Lumumba, Héros National (Franco) - Franco & L’O.K. Jazz 1967.
Lumumba et Mobutu sont logés à la même enseigne historique dans Lumumba (Ok Jazz) (1967) (cf. supra)

Si ce n’est Boyibanda le compositeur, en tout cas il en est peut-être l’arrangeur (1). De toute façon il y a sa voix ; il met sa voix au chapitre de l’histoire. Pour ceux qui l’auraient oublié, « Le contentieux belgo-congolais » est réglé dans la chanson éponyme grâce à Lumumba.

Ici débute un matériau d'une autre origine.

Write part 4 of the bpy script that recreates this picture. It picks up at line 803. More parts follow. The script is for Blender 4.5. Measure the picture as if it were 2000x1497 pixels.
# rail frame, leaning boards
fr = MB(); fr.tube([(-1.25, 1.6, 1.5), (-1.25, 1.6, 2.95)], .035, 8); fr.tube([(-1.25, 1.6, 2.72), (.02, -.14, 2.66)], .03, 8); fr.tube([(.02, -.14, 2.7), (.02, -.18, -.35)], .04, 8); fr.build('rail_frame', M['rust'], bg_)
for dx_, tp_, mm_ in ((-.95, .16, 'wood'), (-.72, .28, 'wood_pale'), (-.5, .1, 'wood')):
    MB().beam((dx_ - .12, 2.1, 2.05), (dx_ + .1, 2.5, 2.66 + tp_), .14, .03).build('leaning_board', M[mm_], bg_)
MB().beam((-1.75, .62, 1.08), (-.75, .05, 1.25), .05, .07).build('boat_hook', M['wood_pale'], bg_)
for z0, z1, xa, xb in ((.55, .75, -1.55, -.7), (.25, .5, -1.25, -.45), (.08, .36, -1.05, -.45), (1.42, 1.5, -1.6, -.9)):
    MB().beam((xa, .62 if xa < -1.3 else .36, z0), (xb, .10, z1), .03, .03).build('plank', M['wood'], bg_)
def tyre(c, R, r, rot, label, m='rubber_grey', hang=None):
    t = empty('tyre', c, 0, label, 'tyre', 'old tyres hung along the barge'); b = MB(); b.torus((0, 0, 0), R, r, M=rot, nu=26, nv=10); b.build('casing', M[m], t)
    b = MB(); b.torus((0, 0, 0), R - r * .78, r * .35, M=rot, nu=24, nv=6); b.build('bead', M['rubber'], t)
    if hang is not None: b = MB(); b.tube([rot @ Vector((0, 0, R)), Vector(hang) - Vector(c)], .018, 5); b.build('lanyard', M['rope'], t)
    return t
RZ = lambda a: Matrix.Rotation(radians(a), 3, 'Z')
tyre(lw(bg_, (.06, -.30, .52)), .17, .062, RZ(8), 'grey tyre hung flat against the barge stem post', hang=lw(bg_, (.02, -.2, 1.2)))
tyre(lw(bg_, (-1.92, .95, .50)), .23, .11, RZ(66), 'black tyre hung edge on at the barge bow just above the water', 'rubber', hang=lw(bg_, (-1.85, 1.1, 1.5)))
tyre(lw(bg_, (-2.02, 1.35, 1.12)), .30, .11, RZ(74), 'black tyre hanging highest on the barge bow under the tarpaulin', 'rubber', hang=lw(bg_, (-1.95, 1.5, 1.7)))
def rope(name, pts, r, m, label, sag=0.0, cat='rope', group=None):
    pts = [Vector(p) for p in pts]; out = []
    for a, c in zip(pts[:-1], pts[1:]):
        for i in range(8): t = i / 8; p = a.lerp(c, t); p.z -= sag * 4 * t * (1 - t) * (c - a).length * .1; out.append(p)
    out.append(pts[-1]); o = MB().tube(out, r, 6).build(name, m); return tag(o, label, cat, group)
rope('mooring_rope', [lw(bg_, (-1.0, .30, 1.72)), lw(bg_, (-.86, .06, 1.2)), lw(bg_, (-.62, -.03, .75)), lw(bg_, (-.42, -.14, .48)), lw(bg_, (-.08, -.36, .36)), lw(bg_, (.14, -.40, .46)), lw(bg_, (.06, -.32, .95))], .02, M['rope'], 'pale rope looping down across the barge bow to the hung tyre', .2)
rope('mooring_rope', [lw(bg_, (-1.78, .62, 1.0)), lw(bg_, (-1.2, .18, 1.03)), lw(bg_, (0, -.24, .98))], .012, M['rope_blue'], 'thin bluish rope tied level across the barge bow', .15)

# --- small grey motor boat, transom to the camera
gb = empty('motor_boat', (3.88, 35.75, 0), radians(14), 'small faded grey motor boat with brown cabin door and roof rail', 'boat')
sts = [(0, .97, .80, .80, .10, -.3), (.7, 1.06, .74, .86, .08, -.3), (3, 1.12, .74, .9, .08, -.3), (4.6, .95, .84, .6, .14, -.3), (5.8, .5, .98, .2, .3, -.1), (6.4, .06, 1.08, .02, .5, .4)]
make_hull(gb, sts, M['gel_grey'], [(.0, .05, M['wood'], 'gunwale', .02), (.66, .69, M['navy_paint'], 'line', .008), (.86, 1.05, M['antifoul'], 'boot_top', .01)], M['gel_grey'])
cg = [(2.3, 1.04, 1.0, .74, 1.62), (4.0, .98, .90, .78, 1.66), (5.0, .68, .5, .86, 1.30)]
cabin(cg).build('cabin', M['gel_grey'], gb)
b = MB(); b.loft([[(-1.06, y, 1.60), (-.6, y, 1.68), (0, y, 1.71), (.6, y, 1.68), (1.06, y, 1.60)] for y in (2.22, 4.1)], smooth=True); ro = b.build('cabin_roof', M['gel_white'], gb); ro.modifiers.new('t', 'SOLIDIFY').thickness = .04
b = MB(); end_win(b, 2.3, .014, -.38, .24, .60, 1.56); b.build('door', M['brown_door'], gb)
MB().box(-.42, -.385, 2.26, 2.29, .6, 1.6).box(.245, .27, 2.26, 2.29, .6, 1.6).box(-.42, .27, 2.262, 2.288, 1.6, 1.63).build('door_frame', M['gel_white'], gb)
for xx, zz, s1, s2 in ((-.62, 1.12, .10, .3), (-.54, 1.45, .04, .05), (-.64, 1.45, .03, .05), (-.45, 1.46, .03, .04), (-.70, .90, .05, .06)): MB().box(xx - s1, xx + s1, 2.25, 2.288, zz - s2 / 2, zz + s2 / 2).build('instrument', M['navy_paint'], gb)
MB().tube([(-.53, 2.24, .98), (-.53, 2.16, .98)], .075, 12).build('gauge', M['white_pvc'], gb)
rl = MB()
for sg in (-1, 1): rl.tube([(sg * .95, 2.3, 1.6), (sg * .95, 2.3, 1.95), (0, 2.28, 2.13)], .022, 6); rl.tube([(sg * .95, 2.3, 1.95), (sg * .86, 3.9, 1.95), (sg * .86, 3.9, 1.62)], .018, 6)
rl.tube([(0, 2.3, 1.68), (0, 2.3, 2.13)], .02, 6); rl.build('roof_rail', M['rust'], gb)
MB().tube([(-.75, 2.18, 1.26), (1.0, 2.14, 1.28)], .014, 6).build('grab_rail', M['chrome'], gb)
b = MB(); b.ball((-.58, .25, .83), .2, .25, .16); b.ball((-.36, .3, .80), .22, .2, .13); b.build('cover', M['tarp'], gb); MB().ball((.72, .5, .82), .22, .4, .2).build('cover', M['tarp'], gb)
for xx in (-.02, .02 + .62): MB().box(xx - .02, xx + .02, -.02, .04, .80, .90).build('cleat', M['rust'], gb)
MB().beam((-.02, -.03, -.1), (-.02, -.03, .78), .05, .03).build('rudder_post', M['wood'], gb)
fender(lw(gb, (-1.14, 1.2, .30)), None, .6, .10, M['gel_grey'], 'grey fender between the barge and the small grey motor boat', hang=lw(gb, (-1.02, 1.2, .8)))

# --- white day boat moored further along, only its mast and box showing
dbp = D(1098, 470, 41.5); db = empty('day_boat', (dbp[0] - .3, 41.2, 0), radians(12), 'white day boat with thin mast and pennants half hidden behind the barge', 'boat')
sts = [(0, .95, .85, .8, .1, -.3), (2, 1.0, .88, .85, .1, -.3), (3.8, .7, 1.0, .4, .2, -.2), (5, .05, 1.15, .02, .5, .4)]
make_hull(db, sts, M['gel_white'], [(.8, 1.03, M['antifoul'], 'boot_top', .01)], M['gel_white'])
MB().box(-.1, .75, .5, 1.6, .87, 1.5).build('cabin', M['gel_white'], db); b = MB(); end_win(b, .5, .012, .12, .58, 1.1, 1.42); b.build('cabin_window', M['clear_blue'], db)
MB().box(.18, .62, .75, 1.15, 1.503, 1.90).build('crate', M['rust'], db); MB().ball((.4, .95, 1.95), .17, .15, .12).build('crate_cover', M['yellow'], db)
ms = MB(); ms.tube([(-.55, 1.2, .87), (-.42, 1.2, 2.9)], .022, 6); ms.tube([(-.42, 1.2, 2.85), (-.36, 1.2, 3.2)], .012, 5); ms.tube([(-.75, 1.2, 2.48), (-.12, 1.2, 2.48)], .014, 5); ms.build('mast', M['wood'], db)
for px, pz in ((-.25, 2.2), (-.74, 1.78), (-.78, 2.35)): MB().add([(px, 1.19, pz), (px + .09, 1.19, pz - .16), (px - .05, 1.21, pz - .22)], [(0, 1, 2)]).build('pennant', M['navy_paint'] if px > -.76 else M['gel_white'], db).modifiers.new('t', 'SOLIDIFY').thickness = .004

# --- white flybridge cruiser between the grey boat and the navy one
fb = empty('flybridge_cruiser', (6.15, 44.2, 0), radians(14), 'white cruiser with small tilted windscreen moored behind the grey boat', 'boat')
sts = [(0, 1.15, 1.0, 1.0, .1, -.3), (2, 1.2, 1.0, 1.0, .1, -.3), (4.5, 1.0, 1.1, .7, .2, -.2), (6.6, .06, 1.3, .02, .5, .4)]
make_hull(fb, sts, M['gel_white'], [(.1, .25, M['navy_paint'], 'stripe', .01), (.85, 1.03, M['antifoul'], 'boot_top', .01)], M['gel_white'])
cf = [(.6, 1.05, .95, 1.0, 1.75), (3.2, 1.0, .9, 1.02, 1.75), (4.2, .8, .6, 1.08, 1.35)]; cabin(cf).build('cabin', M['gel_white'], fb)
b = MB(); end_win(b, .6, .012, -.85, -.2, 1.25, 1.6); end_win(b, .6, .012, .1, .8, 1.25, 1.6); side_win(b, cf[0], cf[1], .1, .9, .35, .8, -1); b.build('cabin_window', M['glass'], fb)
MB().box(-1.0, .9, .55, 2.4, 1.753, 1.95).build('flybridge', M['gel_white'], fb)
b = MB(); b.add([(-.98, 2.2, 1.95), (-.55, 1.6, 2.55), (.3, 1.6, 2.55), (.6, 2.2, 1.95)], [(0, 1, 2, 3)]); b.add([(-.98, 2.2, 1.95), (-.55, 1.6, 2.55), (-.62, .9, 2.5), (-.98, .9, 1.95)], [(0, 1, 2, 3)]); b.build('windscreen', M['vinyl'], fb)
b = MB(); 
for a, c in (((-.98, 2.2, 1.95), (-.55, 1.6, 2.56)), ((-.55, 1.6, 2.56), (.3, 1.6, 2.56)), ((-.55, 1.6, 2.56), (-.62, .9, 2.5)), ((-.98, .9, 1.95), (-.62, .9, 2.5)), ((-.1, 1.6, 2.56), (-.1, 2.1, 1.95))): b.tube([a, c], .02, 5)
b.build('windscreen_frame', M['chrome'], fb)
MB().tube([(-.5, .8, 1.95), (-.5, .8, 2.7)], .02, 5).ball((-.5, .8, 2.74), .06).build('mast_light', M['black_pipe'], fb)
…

Georges Duby de L’Ecole des Annales dit « Le gibier de l’histoire c’est l’homme ». Michel Boyibanda n’a rien fait d’autre qu’une chasse à l’homme historique dans le drame de l’existence sociale.

L. Ekirangandzo.

(1) Vocals by Vicky Longomba & Michèl Boyibanda. Guitars : Franco & Lumumba Simaro. Bass : Céli Bitshou. Maracas : Ntoya. Percussion : Bosuma Dessoin. Tenor sax : Verckys.